My brother sent three separate texts: “Probably reese’s nowadays”, “Or mr goodbar”, “Honestly anything that has peanuts and chocolate”. And then immediately followed it with a change of topic of his cat (one of three cats at home, but Peel is very attached to him).
And my mom, which is how I know I truly know I’m her daughter, said “Turtles…chocolate…anything…” because she and I both will have a main favorite, then a large category, but honestly we love it all.
{in case you wondering, and even if you weren’t, I add emojis to the names of people close to me in my phone. Daddy has a hammer because he works in construction, Jesse has both whale emojis because he loves them and has even drawn himself as one (lots of stories and inside jokes about him and whales), and Momma has a crown because…she’s the queen of queens and is everything to me.}
Now, my original idea/inspiration was to talk about how not only do people associate you with something that they think you love, but they also associate you with something they think you don’t like. And my initial example was how for the longest time (and sometimes she still does), my mom thought I didn’t like Peanut M&M’s so she would always buy a pack of plain or me or something else when she got the Peanut brand. Now, I’m not saying I was mad at this, because she has always gone out of her way to treat my brother and I fairly and equitably. It showed me that she was thinking of me and wanted to find something I would enjoy. Only thing is…I love Peanut M&M’s (they’re not my favorite candy though…I will take a bag of gummy worms any day over them), and I can’t remember when she had the idea that I didn’t, or what I may have said to make her think that. It’s just interesting how she came to associate that with me and how she would go out of her way to still include me in candy runs.
From this list, I also expanded upon what I had initially written with reasons as to why I had those associations with them.
And just from this exercise I found out even more how mentor texts can be mentors that sprout memories and ideas that were once “forgotten”. Pulling from an author’s ideas and memories and finding even the smallest connection to bloom into a tangent of my own really does fill my cup. Just now I was thinking of a memory that always fills my cup when I think of it. And it’s one of those memories where you had to be there in it to get the full scope of it. Because all it was was laughter. Laughing in the car with my mom and brother after we stuffed ourselves silly at Friendly’s in Myrtle Beach. Laughing because we stuffed ourselves silly and we could not believe how much we had ate. Laughing over everything we ate and then laughing some more because we realized that momma had started slowing down while driving because we all had tears in our eyes and could barely see anything through the slitted openings where all there was was the fuzzy outlines of the street lights that night. Now that is a memory that I wonder about someone’s connection to. And when I say “connection” it doesn’t have to be directly related to anything that was in that memory.
Do you have any food or candy associations with people in your life? Are they likes? Dislikes? Obsessions? If you do, go out and see if you’re right. If not, try to think back to why you have that association and see if you can follow a memory through that association.
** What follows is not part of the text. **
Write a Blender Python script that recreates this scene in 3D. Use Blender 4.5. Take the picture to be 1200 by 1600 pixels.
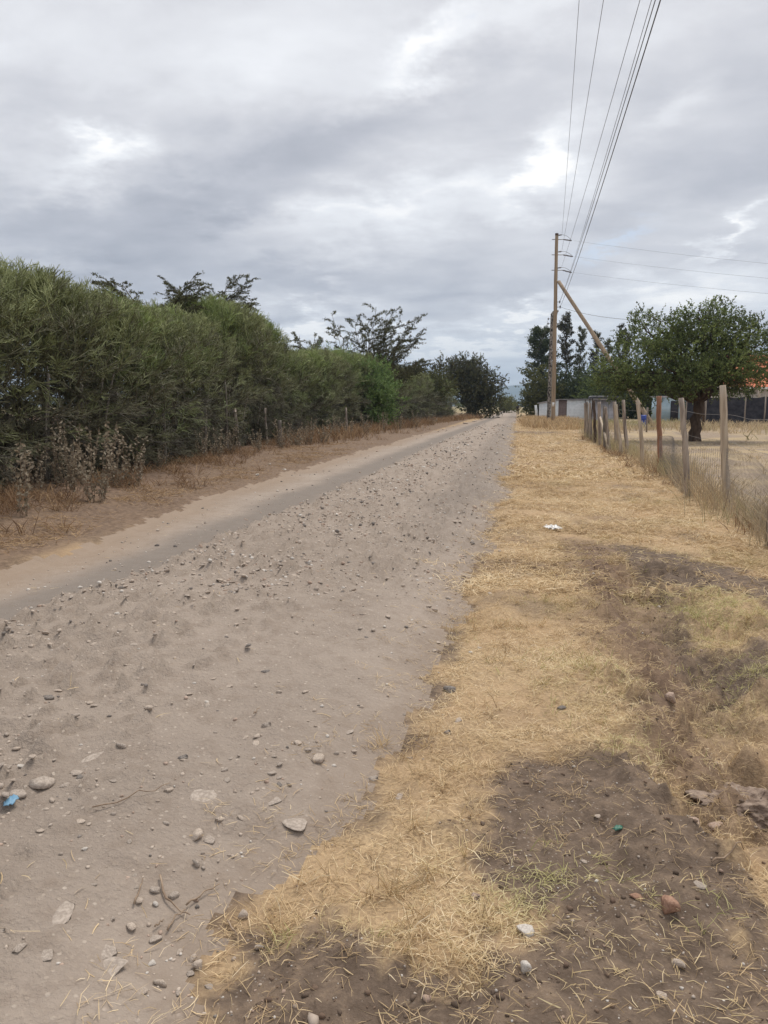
import bpy, bmesh, math, random
import numpy as np
from mathutils import Vector, Matrix

# ------------------------------------------------------------------ scene, camera, light
S = bpy.context.scene
for o in list(bpy.data.objects):
    bpy.data.objects.remove(o)
COL = S.collection
rng = np.random.default_rng(7)
random.seed(7)
R = math.radians

CAM_H = 1.5
FPX = 1200.0                      # focal length in photograph pixels (26 mm equivalent)
PITCH = math.atan(166 / 1200)
YAW = R(9.38)

cam_d = bpy.data.cameras.new('camera')
cam_d.sensor_fit = 'VERTICAL'
cam_d.sensor_height = 32.0
cam_d.lens = 32.0 * FPX / 1600
cam_d.clip_start = 0.05
cam_d.clip_end = 30000
cam = bpy.data.objects.new('camera', cam_d)
COL.objects.link(cam)
cam.location = (0, 0, CAM_H)
cam.rotation_euler = (R(90) - PITCH, 0, YAW)
S.camera = cam

SUN_ELEV, SUN_AZ = R(60), R(18)   # azimuth measured from +Y towards +X
sun_d = bpy.data.lights.new('sun', 'SUN')
sun_d.energy = 2.0
sun_d.angle = R(24)
sun_d.color = (1.0, 0.93, 0.84)
sun = bpy.data.objects.new('sun', sun_d)
COL.objects.link(sun)
sdir = Vector((math.sin(SUN_AZ) * math.cos(SUN_ELEV), math.cos(SUN_AZ) * math.cos(SUN_ELEV), math.sin(SUN_ELEV)))
sun.rotation_euler = sdir.to_track_quat('Z', 'Y').to_euler()

S.view_settings.view_transform = 'Standard'
S.view_settings.look = 'None'
S.view_settings.exposure = 0.54
S.view_settings.gamma = 1.0
S.view_settings.use_curve_mapping = False
S.cycles.max_bounces = 6
S.cycles.diffuse_bounces = 3
S.cycles.transparent_max_bounces = 8
S.cycles.volume_bounces = 0

def ray(u, v):
    """world direction of a point of the photograph (1200x1600), used only to survey positions"""
    x = (u - 600) / FPX
    y = (800 - v) / FPX
    fy = math.cos(PITCH) + y * math.sin(PITCH)
    fz = -math.sin(PITCH) + y * math.cos(PITCH)
    return Vector((x * math.cos(YAW) - fy * math.sin(YAW), x * math.sin(YAW) + fy * math.cos(YAW), fz))

def P(u, v, z=0.0):
    d = ray(u, v)
    t = (z - CAM_H) / d.z
    return (d.x * t, d.y * t)

def at_depth(u, v, y):
    d = ray(u, v)
    t = y / d.y
    return Vector((d.x * t, d.y * t, CAM_H + d.z * t))

def project(x, y, z):
    dx, dy, dz = x, y, z - CAM_H
    r_ = dx * math.cos(YAW) + dy * math.sin(YAW)
    f_ = -dx * math.sin(YAW) + dy * math.cos(YAW)
    dep = f_ * math.cos(PITCH) - dz * math.sin(PITCH)
    up = f_ * math.sin(PITCH) + dz * math.cos(PITCH)
    return 600 + FPX * r_ / dep, 800 - FPX * up / dep

# ------------------------------------------------------------------ sky
def s2l(c):
    return tuple(((x / 255) / 12.92 if x / 255 <= .04045 else ((x / 255 + .055) / 1.055) ** 2.4) for x in c)

W = bpy.data.worlds.new('World')
S.world = W
W.use_nodes = True
nt = W.node_tree
nt.nodes.clear()

class NT:
    def __init__(s, tree):
        s.t = tree
    def n(s, typ, **kw):
        nd = s.t.nodes.new(typ)
        for k, v in kw.items():
            setattr(nd, k, v)
        return nd
    def put(s, sock, v):
        if v is None:
            return
        if hasattr(v, 'is_output'):
            s.t.links.new(v, sock)
        else:
            sock.default_value = v
    def m(s, op, a, b=None, c=None, clamp=False):
        nd = s.n('ShaderNodeMath', operation=op)
        nd.use_clamp = clamp
        for i, v in enumerate((a, b, c)):
            s.put(nd.inputs[i], v)
        return nd.outputs[0]
    def vm(s, op, a, b=None, scale=None):
        nd = s.n('ShaderNodeVectorMath', operation=op)
        s.put(nd.inputs[0], a)
        s.put(nd.inputs[1], b)
        if scale is not None:
            s.put(nd.inputs[3], scale)
        return nd.outputs['Value'] if op in ('DOT_PRODUCT', 'LENGTH') else nd.outputs[0]
    def noise(s, vec, scale, detail=4, rough=.5, dist=0.0, out='Fac'):
        nd = s.n('ShaderNodeTexNoise')
        s.put(nd.inputs['Vector'], vec)
        nd.inputs['Scale'].default_value = scale
        nd.inputs['Detail'].default_value = detail
        nd.inputs['Roughness'].default_value = rough
        nd.inputs['Distortion'].default_value = dist
        return nd.outputs[out]
    def voro(s, vec, scale, feature='F1', out='Distance', rand=1.0):
        nd = s.n('ShaderNodeTexVoronoi', feature=feature)
        s.put(nd.inputs['Vector'], vec)
        nd.inputs['Scale'].default_value = scale
        nd.inputs['Randomness'].default_value = rand
        return nd.outputs[out]
    def ramp(s, fac, stops, interp='LINEAR'):
        nd = s.n('ShaderNodeValToRGB')
        cr = nd.color_ramp
        cr.interpolation = interp
        while len(cr.elements) < len(stops):
            cr.elements.new(0.5)
        for e, (p, c) in zip(cr.elements, stops):
            e.position = p
            e.color = tuple(c) + ((1,) if len(c) == 3 else ())
        s.put(nd.inputs[0], fac)
        return nd.outputs[0]
    def mix(s, fac, a, b, blend='MIX'):
        nd = s.n('ShaderNodeMix', data_type='RGBA', blend_type=blend)
        s.put(nd.inputs[0], fac)
        for sock, v in ((nd.inputs[6], a), (nd.inputs[7], b)):
            if isinstance(v, tuple) and len(v) == 3:
                v = v + (1,)
            s.put(sock, v)
        return nd.outputs[2]
    def attr(s, name):
        return s.n('ShaderNodeAttribute', attribute_name=name).outputs['Fac']
    def maprange(s, v, a, b, c=0.0, d=1.0, smooth=True):
        nd = s.n('ShaderNodeMapRange')
        if smooth:
            nd.interpolation_type = 'SMOOTHSTEP'
        s.put(nd.inputs[0], v)
        for i, q in enumerate((a, b, c, d)):
            nd.inputs[i + 1].default_value = q
        return nd.outputs[0]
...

From a teacher of writing stand point, a couple of things stood out to me in my reading of Mentor Texts this week. In the chapter, Rose and Lynne discussed how we can help students discover personal stories by connecting them with the literature in our classroom. Now, of course that’s what we aim for and have planned for in our instruction. But the ways in which it can be done stretched farther than I thought.
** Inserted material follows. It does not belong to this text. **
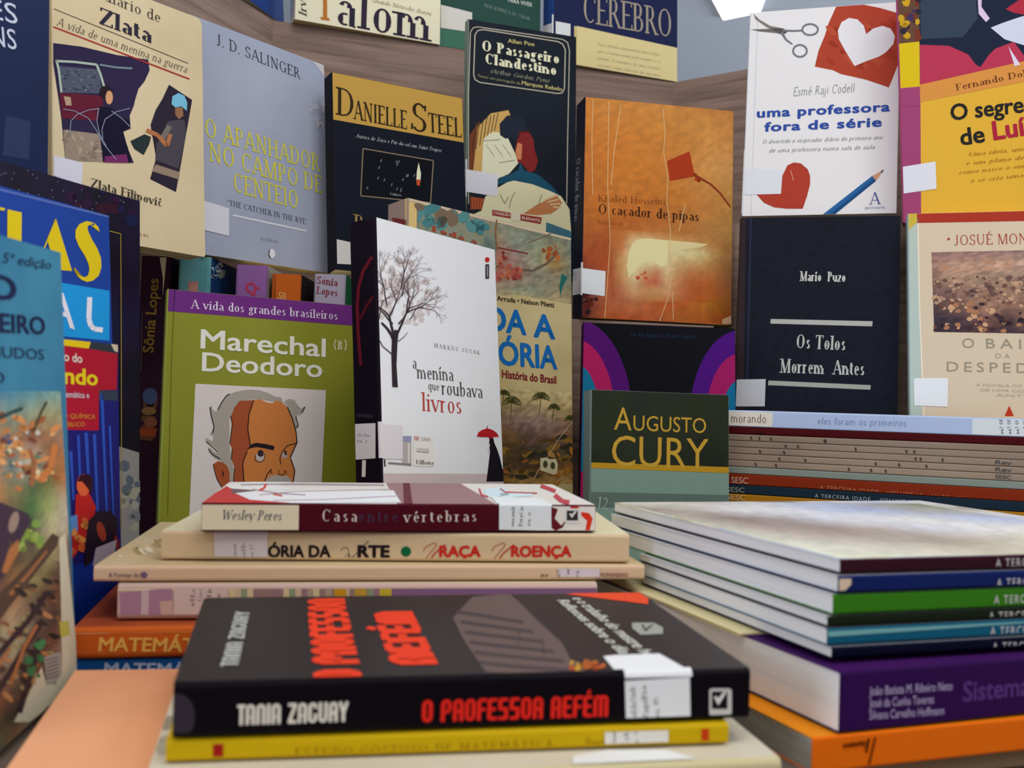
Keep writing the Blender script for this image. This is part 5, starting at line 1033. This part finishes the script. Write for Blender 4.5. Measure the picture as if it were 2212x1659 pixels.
# ---------------------------------------------------------------- far right pile
q=FIT['eles']; ox,oy,z=q[0],q[1],q[2]
d=Vector((math.cos(math.radians(q[3])),math.sin(math.radians(q[3])),0))
def FB(z,t,dx,cov,spn,label,art=None,L=None,pages=PAGES,gr='booklets in the far right pile'):
    B=Book([ox+d.x*dx,oy+d.y*dx,z,q[3],q[4],q[5],q[6],L or q[7],t],cov,spn,laid=True,pages=pages,r=min(.001,t*.3),name='magazine' if 'magazine' in label.split(' in ')[0].split(' the ')[0] else 'booklet' if 'booklet' in label.split(' under ')[0] else 'book')
    if art: art(B)
    return B.done(label,gr,B.name)
def a(B):
    B.poly(sp,M('#cfc9bd'),[(1560,880),(1670,884),(1668,925),(1560,925)],1)
    B.text(sp,'#5a3430','morando',(1578,912),(1656,914),19,T=.07,t=.05,serif=0); B.text(sp,'#7688a8','eles foram os primeiros',(1765,916),(1958,921),15,T=.08,t=.06,serif=0,slant=.1)
    B.poly(sp,M('#c9d0dc'),[(2100,896),(2212,898),(2212,950),(2100,946)],1)
    for i in range(4): B.text(sp,'#555560','982 Oli',(2168+i*17,938),(2166+i*17,902),8,'S',up=(-1,0),T=.16)
FB(z,q[8],0,M('#a8b6d0'),M('#a3b3d0'),'pale blue spined book, topmost of the far right pile',a)
z-=q[8]+.0002
def a2(B):
    for x,y in ((1640,939),(1740,944),(1880,950),(1990,956)): B.ell(sp,M('#120408'),x,y,16,4,2,10)
FB(z,.0065,-.004,M('#4a0e14'),M('#430a10'),'maroon booklet under the pale blue spined book',a2)
z-=.0067
R=random.Random(4)
for i in range(5):
    def am(B,i=i):
        x0=B.root.location.x
        for k in range(5):
            xx=1590+R.uniform(0,480); yy=B_y(xx,B); B.line(sp,M('#4a3a32'),[(xx,yy-3),(xx+2,yy+4)],4,2)
        if i>1: B.text(sp,'#4a4a4c',['SERP','Rev','Rev','SESC'][i-1],(2150,B_y(2150,B)+3),(2185,B_y(2185,B)+4),9,'N',bold=.02)
    def B_y(px,B):
        # pixel row of this spine's middle at that column
        lo,hi=900,1120
        for _ in range(24):
            m=(lo+hi)/2; v=B.L(sp,px,m)[0]
            if v<B.t/2: lo=m
            else: hi=m
        return (lo+hi)/2
    FB(z,.0056,-.002+R.uniform(-.003,.002),M('#a59682'),NM('beige_booklet_%d'%i,['#8a7766','#9c8a78','#a89a88'],30,(1,1,.2),k=1.0+.05*i),'thin beige booklet, number %s down in its run of five in the far right pile'%('one','two','three','four','five')[i],am)
    z-=.0058
FB(z,.0062,.003,M('#8a9088'),M('#7c857c'),'grey-green booklet between the beige booklets and the brick red magazine')
z-=.0064
def ar(B):
    B.text(sp,'#b8927c','SESC',(1580,1043),(1616,1045),14,'N',bold=.02); B.text(sp,'#a87a58','A TERCEIRA IDADE - VOLUME 15 - Nº 29 - 2004',(1771,1057),(2098,1083),9,'N',track=1.2)
FB(z,.0095,.0,M('#7e2c14'),M('#7a2810'),'brick red spined magazine in the far right pile',ar)
z-=.0097
def an(B):
    B.text(sp,'#8a8a80','SESC',(1570,1062),(1608,1064),11,'N',bold=.02); B.text(sp,'#9aa0a0','A TERCEIRA IDADE    VOLUME',(1760,1075),(1955,1088),9,'N',track=1.2)
FB(z,.008,-.002,M('#1c2c38'),M('#182834'),'slate blue spined magazine in the far right pile',an)
z-=.0082
def ao(B): B.text(sp,'#c8a878','SESC',(1570,1078),(1610,1081),12,'N',bold=.02)
FB(z,.0105,.004,M('#a8741c'),M('#9c6a14'),'ochre spined magazine in the far right pile',ao); z-=.0107
FB(z,.014,.008,M('#2f5a1c'),M('#2c5218'),'green spined magazine low in the far right pile'); z-=.0142
FB(z,z-.0035,.0,M('#8a8278'),M('#6a6258'),'thick grey book at the foot of the far right pile')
First point was this statement
“Read-alouds do not always have to be whole books. They can be one or several passages from a chapter of a more lengthy text, including those intended for older audiences, as well as excerpts from magazines, newspapers, catalogs, and travel guides.” (Dorfman & Cappelli, 2017, p. 24)
Which had me thinking about all of the literature that I enjoy but never thought I would be able to share with a class because it was written for older audiences. But when the writing speaks to you and evokes emotions that draw from personal connections, that’s when you want to share it! And you can easily introduce the texts to your class by working to build the connections they have in their lives to the lives and experiences of the characters in the text. Just as you would with any other text. You are bringing them in with the purpose of connecting them to help them understand and to dig for their writing treasures (their personal connections, observations, anecdotes, and discoveries that they put in their writer’s notebooks).
And the second point that stood out to me from a personal standpoint was this:
When using photos as a vehicle for finding writing topics, it is important to model for students that the story must be theirs, not one told to them by someone else such as their parents or grandparents. (Dorman & Cappelli, 2017, p. 33)
And this probably makes complete sense to anyone else who reads this. But for me, I grew up hearing all of the stories that my parents told me and my brother as they showed us pictures on the walls and from boxes. These stories were told over and over again and they were ingrained in my brain. I always wanted to share the stories but knew I could never do them justice. And not because I wasn’t there when they happened, but because they weren’t my stories.
However, the stories that I do have to share are those of sitting there listening to their stories, looking through the pictures and comparing them through the years. Finding the slightest bit of resemblance from generation to generation. From one side of the family to the other. And noticing how sometimes the retelling of certain stories change ever so slightly with more detail or even new details. How I don’t get tired of hearing the same stories over and over because I don’t know how much longer I’ll be able to hear them be told to me.
And that is something I plan on sharing with my students in addition to modeling that the story must be theirs. That they are constantly gathering stories to remember and write (and maybe share) and to enjoy the storytelling while they do, no matter how many times they hear it. Maybe even reflect on the storytelling experience and how the person telling the story feels when they talk about those memories. Even finding the connections with those emotions and experiences to something they may have felt similarly.
We gather stories forever. We share them sometimes. And we listen while we still can. The cycle continues because we are full of stories that inspire and empower others. That evoke emotions and feelings that may not have been intended. We make connections through our experiences and continue to fill our treasure chest (our writer’s notebooks) with the treasures in our lives.
References
Dorfman, L. R., Cappelli, R., & Hoyt, L. (2017). Mentor texts: Teaching writing through childrens literature, k-6 (2nd ed.). Portland, ME: Stenhouse.
Rosenthal, A. K. (2016). Textbook Amy Krouse Rosenthal: Not exactly a memoir. New Tork, NY: Dutton.
Woodson, J. (2014). Brown girl dreaming. New York: Puffin Books.